* [TASK TO COMPLETE]
Set down, word for word, only the lines from the start of the records through the line bearing "sc.cycles.caustics_refractive = False"; include no pictures.

3D scene scripts:
- - -

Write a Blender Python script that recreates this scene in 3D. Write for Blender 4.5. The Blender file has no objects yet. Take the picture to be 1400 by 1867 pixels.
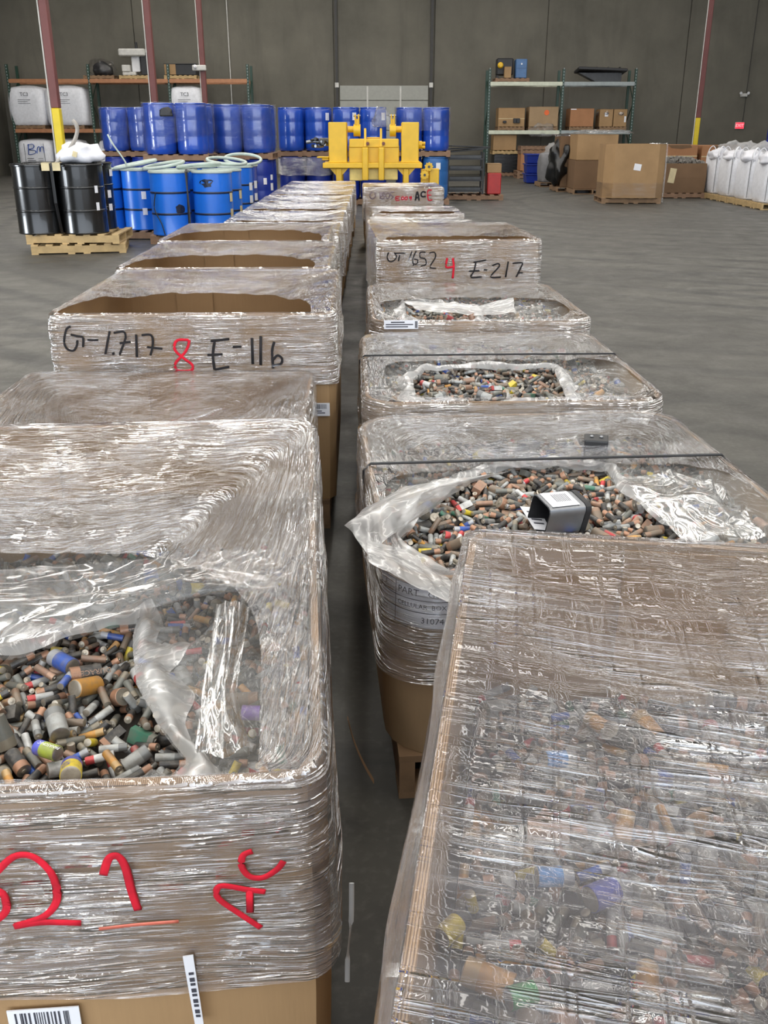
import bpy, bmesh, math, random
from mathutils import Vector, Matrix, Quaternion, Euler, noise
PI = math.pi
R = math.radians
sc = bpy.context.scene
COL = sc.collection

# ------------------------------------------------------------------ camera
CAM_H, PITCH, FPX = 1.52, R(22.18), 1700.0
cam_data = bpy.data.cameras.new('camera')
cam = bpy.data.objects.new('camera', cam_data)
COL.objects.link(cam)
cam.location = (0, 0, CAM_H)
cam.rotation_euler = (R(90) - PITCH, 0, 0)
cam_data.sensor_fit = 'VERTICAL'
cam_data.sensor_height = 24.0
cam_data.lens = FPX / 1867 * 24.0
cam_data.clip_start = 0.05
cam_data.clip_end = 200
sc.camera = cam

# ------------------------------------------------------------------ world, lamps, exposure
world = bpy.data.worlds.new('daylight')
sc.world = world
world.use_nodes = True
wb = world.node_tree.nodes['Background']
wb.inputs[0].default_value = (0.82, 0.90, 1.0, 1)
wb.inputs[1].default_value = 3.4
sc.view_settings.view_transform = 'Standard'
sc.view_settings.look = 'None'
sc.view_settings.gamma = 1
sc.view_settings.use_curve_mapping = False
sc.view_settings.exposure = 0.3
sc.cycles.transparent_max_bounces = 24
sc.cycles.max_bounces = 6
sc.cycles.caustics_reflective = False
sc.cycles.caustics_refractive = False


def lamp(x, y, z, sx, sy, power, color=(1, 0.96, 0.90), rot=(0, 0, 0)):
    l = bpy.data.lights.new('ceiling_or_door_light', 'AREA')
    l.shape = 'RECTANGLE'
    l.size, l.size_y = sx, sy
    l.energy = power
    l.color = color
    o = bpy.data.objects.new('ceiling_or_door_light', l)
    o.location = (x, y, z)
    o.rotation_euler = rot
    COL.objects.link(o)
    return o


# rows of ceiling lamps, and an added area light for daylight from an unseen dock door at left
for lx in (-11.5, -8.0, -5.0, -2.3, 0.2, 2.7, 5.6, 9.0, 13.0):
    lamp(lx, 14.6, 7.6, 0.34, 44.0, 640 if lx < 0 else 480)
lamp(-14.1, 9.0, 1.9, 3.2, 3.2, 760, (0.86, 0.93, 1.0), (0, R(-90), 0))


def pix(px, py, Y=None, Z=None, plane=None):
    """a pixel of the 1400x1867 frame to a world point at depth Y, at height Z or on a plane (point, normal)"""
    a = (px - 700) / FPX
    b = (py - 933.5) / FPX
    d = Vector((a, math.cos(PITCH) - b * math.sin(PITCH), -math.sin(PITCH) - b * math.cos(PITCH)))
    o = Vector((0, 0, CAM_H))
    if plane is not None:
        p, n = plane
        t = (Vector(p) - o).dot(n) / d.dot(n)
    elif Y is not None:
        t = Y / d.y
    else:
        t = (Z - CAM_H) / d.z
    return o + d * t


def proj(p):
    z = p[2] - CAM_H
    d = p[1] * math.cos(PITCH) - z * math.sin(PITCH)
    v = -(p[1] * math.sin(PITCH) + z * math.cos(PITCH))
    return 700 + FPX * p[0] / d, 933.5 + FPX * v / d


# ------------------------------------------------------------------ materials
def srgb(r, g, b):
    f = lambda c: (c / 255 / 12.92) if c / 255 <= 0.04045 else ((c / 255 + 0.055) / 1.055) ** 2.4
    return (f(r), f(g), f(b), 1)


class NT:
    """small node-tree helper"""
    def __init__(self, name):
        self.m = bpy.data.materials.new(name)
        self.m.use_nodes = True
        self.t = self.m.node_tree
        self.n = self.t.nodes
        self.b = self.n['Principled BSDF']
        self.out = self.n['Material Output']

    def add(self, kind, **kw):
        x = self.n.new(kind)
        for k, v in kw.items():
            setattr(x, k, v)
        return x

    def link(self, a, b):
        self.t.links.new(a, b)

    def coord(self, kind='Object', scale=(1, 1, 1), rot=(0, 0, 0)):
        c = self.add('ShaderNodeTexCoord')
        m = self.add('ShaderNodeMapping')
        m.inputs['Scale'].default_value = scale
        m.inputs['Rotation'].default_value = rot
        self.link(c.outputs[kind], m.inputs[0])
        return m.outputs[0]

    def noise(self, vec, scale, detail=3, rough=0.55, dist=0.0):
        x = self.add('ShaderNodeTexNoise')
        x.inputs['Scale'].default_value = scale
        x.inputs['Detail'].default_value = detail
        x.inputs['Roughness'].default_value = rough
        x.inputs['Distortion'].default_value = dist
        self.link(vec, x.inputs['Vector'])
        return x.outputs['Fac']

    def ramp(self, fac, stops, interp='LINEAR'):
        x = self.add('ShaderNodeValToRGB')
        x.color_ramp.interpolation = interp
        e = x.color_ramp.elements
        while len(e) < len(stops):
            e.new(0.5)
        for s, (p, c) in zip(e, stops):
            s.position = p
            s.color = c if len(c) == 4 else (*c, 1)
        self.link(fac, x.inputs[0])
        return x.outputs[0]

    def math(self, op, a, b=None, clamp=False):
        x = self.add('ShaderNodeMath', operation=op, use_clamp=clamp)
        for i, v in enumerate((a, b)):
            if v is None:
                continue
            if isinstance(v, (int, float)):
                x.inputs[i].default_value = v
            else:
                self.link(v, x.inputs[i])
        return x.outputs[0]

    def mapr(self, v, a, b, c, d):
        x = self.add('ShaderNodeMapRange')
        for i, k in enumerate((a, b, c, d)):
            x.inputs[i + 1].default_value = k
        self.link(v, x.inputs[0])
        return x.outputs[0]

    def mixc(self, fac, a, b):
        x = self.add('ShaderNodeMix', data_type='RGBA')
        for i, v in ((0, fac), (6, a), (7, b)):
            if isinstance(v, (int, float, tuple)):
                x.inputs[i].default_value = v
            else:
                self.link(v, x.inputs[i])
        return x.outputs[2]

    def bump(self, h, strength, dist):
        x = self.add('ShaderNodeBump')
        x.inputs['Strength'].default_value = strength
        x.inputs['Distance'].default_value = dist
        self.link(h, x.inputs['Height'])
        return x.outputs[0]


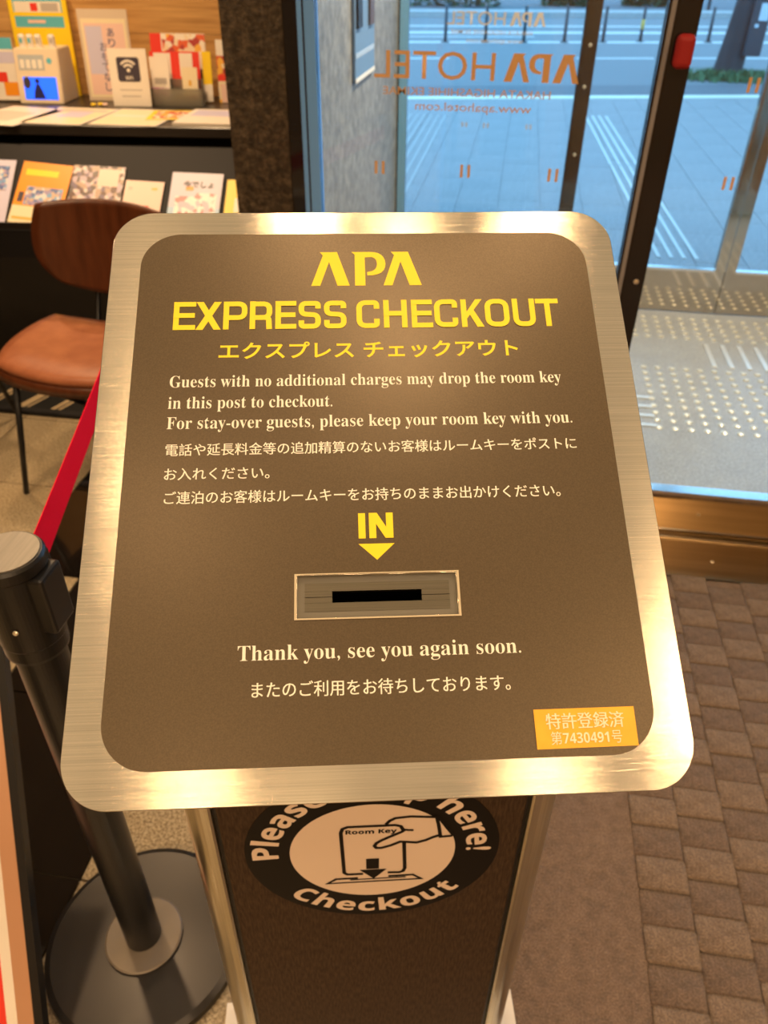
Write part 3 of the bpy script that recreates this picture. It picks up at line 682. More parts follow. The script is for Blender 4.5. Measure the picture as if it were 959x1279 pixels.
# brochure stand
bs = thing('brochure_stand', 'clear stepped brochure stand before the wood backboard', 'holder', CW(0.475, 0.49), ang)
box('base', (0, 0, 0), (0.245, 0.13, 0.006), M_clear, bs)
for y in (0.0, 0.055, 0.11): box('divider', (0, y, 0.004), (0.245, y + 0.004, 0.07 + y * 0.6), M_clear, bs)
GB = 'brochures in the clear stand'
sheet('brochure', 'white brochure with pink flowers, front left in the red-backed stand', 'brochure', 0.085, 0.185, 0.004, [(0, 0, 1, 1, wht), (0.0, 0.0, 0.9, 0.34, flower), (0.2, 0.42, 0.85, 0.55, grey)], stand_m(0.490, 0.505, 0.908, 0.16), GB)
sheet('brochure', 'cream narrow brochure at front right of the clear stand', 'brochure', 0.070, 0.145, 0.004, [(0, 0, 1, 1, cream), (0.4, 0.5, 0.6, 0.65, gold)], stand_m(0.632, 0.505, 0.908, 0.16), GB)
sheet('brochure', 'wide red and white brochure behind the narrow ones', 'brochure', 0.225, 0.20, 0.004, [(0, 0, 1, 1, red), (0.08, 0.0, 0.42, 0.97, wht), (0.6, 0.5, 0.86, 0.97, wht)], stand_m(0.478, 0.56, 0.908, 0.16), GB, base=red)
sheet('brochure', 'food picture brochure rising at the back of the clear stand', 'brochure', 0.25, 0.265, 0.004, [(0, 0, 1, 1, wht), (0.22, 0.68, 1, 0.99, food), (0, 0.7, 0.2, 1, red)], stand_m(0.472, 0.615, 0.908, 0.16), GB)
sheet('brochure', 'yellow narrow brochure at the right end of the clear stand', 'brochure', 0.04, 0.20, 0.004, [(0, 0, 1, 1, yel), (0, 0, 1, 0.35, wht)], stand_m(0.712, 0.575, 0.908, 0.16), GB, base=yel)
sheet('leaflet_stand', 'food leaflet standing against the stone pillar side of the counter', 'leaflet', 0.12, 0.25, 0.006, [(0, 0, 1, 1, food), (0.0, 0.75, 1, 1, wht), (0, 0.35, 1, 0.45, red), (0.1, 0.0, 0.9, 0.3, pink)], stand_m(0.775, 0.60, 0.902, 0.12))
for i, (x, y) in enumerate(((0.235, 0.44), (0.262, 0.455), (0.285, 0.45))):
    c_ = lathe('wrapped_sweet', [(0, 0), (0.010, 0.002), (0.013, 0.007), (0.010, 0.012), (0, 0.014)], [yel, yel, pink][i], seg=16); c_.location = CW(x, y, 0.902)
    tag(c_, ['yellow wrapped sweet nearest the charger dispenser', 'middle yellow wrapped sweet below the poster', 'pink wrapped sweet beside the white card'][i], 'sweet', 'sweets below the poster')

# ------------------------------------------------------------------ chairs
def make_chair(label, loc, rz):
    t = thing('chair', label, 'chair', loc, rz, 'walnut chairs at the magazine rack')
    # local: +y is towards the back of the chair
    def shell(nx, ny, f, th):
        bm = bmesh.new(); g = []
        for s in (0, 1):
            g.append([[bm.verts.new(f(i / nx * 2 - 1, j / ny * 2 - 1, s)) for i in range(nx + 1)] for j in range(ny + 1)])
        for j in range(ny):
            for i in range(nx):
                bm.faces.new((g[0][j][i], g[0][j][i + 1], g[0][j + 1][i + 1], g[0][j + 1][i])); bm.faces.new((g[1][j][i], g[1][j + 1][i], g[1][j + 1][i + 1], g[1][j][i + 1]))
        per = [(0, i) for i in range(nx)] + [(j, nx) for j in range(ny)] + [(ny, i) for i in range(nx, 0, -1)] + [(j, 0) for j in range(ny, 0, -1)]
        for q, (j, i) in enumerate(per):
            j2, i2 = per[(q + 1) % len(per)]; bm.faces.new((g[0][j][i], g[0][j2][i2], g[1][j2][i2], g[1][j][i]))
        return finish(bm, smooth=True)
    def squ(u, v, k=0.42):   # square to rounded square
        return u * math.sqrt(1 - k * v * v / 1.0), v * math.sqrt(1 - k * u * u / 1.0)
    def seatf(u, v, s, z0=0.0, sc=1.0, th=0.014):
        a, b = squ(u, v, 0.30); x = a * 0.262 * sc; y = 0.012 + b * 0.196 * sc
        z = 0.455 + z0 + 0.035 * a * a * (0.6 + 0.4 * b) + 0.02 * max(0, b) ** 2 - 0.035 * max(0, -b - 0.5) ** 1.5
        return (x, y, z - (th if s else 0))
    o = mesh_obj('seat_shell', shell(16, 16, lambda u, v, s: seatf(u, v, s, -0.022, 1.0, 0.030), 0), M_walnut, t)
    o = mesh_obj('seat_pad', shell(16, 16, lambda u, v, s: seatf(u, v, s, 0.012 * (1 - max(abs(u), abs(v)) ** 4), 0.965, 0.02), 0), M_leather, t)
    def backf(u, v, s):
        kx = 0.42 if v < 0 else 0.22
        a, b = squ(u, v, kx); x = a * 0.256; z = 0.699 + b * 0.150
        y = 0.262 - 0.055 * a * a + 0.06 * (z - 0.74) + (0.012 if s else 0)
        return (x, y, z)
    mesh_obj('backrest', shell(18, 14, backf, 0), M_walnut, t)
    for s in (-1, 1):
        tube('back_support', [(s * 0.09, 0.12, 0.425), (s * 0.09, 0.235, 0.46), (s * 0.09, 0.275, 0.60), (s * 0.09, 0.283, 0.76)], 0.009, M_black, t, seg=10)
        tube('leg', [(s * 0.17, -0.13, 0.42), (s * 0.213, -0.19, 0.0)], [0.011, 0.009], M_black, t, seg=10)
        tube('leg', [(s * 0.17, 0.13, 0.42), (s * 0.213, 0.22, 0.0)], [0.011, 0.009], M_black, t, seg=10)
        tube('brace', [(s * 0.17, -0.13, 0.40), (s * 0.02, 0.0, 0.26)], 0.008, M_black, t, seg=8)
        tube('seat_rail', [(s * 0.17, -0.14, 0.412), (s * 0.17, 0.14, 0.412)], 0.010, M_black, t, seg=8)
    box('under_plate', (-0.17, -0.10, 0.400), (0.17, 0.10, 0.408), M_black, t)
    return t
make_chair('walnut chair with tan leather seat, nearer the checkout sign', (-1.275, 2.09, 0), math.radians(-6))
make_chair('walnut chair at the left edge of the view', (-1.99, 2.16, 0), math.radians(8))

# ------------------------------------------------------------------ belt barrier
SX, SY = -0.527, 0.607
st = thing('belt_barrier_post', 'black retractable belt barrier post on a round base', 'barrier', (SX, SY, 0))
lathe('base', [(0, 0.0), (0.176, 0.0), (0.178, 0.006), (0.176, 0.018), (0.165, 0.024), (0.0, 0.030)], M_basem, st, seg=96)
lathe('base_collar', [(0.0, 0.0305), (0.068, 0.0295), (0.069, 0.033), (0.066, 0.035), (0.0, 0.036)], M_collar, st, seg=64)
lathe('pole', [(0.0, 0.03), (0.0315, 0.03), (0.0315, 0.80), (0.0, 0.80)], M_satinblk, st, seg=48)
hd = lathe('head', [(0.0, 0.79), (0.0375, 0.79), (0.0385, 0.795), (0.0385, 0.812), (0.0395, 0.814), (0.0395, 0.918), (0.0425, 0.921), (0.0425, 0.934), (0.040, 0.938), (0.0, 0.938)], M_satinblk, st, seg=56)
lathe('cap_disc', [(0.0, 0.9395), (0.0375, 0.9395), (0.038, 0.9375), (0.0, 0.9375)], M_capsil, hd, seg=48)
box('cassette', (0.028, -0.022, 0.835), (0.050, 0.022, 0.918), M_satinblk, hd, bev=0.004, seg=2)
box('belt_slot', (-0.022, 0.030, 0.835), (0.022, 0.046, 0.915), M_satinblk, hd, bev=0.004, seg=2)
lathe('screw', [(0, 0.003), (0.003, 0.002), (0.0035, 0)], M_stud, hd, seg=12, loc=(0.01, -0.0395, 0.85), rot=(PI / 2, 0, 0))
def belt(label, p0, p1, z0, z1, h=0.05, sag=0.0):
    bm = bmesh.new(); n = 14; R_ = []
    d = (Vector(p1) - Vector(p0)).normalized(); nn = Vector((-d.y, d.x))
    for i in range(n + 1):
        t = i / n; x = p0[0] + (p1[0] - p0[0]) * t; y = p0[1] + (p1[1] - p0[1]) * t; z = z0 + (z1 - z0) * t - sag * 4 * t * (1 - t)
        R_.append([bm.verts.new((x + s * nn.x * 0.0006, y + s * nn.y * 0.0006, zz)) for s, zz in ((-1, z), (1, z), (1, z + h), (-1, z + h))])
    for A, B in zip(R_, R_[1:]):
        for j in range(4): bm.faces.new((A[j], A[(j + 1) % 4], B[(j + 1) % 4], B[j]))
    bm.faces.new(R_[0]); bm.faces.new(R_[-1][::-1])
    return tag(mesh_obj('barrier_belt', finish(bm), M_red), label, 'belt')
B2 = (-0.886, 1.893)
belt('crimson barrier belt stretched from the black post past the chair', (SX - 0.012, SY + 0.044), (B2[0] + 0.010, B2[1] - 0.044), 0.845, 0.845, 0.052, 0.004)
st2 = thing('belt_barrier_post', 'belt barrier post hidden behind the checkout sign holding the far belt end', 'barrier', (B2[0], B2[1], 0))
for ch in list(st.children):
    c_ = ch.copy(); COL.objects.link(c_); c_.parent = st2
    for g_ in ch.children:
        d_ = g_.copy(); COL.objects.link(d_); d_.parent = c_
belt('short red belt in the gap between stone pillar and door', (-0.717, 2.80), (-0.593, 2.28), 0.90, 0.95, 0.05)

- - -

* [SOLUTION TO THE EXERCISE]
Write a Blender Python script that recreates this scene in 3D. Write for Blender 4.5. The Blender file has no objects yet. Take the picture to be 1400 by 1867 pixels.
import bpy, bmesh, math, random
from mathutils import Vector, Matrix, Quaternion, Euler, noise
PI = math.pi
R = math.radians
sc = bpy.context.scene
COL = sc.collection

# ------------------------------------------------------------------ camera
CAM_H, PITCH, FPX = 1.52, R(22.18), 1700.0
cam_data = bpy.data.cameras.new('camera')
cam = bpy.data.objects.new('camera', cam_data)
COL.objects.link(cam)
cam.location = (0, 0, CAM_H)
cam.rotation_euler = (R(90) - PITCH, 0, 0)
cam_data.sensor_fit = 'VERTICAL'
cam_data.sensor_height = 24.0
cam_data.lens = FPX / 1867 * 24.0
cam_data.clip_start = 0.05
cam_data.clip_end = 200
sc.camera = cam

# ------------------------------------------------------------------ world, lamps, exposure
world = bpy.data.worlds.new('daylight')
sc.world = world
world.use_nodes = True
wb = world.node_tree.nodes['Background']
wb.inputs[0].default_value = (0.82, 0.90, 1.0, 1)
wb.inputs[1].default_value = 3.4
sc.view_settings.view_transform = 'Standard'
sc.view_settings.look = 'None'
sc.view_settings.gamma = 1
sc.view_settings.use_curve_mapping = False
sc.view_settings.exposure = 0.3
sc.cycles.transparent_max_bounces = 24
sc.cycles.max_bounces = 6
sc.cycles.caustics_reflective = False
sc.cycles.caustics_refractive = False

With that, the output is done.